Jamie Lidell

Multiply

(Warp; 2005)

By Chet Betz | 7 November 2007

Five years ago Brit producer Jamie Lidell dropped an LP on Warp that befitted the label, a work recalling Squarepusher and Aphex Twin, but the Warp of 2005 likes to get Squarepusher on the minds of its disciples, so they release something by a Futureheads brah-band like Maximo Park (Forefront Records will catch up in three years and hit youth group kids with the very first CCM group influenced by Gang of Four). When Lidell raised the idea of releasing a straight-up soul album, the big-shoulders must have tittered their asses off at the thought of Ernst, thoroughly Scandinavian and forever-sweatered Warp devotee, attempting to comprehend terms like "straight-up" and "soul." Poor Ernst.

But back to our hero: Jamie incarnates himself as a '70s mic icon in the new millenium, the proto-Junior Boys that gestated on portions of his Super_Collider collab with Cristian Vogel now born and grown and aged into a back-to-the-future doppelganger of its R&B progenitors. Multiply is not exactly straight-up, though. Lidell's knob-twiddling and synth bap embellishes these tracks, the very warm, organic, American genre of soul energized by the stroking of its polar opposite, the very cold, silicone, European genre of electronica.

Hott lead single "When I Come Back Around" scorches like Chad Hamilton producing the Ohio Players with Herbie Hancock synthesizer solos and drum programming that reaches Prefuse 73 levels of slick insanity, and, yeah, it's worth the shame of spelling "hot" with two t's. Comprised halfly of a vocal loop, the terrifically minimal "Little Bit More" could be mistaken for Beta Band circa 1998, but the bum-shaking "You and Your Folks" nature of the drums and Lidell's vox give it away as something more funkadelic. On "Newme" Jamie tape manipulates an array of horns and guitar, bass synth and bell key, scatting it around a percussive throughline that culminates in a layered "On the Corner" ruckus. It's followed by "The City," the industrial swing and low-clamor guitar noises of which sound like Reznor & Enon doing a bare demo cover of a lost blues rocker; there's a damned ragged quality to the way Jamie belts out, "The city it don't like you... won't stop / 'til it got you on your knees / give you a stack of beggar memories."

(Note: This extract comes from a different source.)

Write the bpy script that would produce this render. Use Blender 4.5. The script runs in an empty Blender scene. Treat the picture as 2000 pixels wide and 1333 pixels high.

Whitey Lidell's voice impressively chameleons; sure, it hovers about the obvious touchstones, Gaye and Redding and Cooke, but not for any extended period of time. On a "Little Bit More" he employs couplets of Princey falsetto, some stylings of "Everybody Here Wants You" Jeff Buckley on "What's the Use," Temptations harmonizing on the finger-snapping "Music Will Not Last," Andre 3000 staccato on "Newme," and a James Brown yelp or two. Lidell's the real, more talented version of Jack Black's character from High Fidelity, and he peppers his fairly traditional songwriting with lines like "spiraling self-loathing styles / hanging out / with audiophiles" and "four of these fingers set to see / a clear ground division / our division / knows / knows no lines."

Listeners might pine for the blatant high-tech hi-jinks to flavor some of these tracks more, but Lidell compensates in various ways: he restrains the accompaniment of closer "Game for Fools" (thankfully, the title's the only thing that sounds like "Chain of Fools") to contrabass, drum and brush; he brings out all kinds of little perfect programming flourishes and the album's finest vocal hook ("I'm a question mark / a walking, talking question mark") for the relatively standard "What's the Use?"; and the drums of opener "You Got Me Up" morph over ten times in less than two minutes, leaving "Multiply" and "What Is It This Time?" to fill the album's two-song normal-yet-good quota.

Outside the charismatic skill of Lidell's shapeshifting vocals and his forward-looking arrangements, the actual songs of Multiply aren't of as indelible an essence as the classics that they imitate. The record has no "Family Affair," no "(Sittin' On) The Dock of the Bay," no "The Revolution Will Not Be Televised." It does have ten songs that are Motown caliber, and it has them with uber-modern production technique creating vibe and kinetics. Lidell packages his ambition into one tight forty minute record of neo-soul that's finally, truly neo.

In 1971 Sly and the Family Stone released There's a Riot Goin' On, one of those "best album ever" dealies and one that innovated by its moody breeding of drum machines and synthetics with its bright funk. Multiply doesn't have the same masterpiece-making depression at its core, but, 25 years later, it does seem the stylistic successor to Riot, the silver anniversary number given because Multiply doesn't roll like 2005, it rolls like 2006. They who pop this in their car decks become dislocated in time, cutting in and out between sweaty vinyl and cool leather seats, afros and corn rows, wife-beaters and metrosexual civvies on their chests. Switch back to Top 40 radio, and they'll be hearing either Al Green or Joss Stone: Screwed and Chopped. Melding past and present is the only possible way to time travel; Lidell's found the means of getting his hands on the future.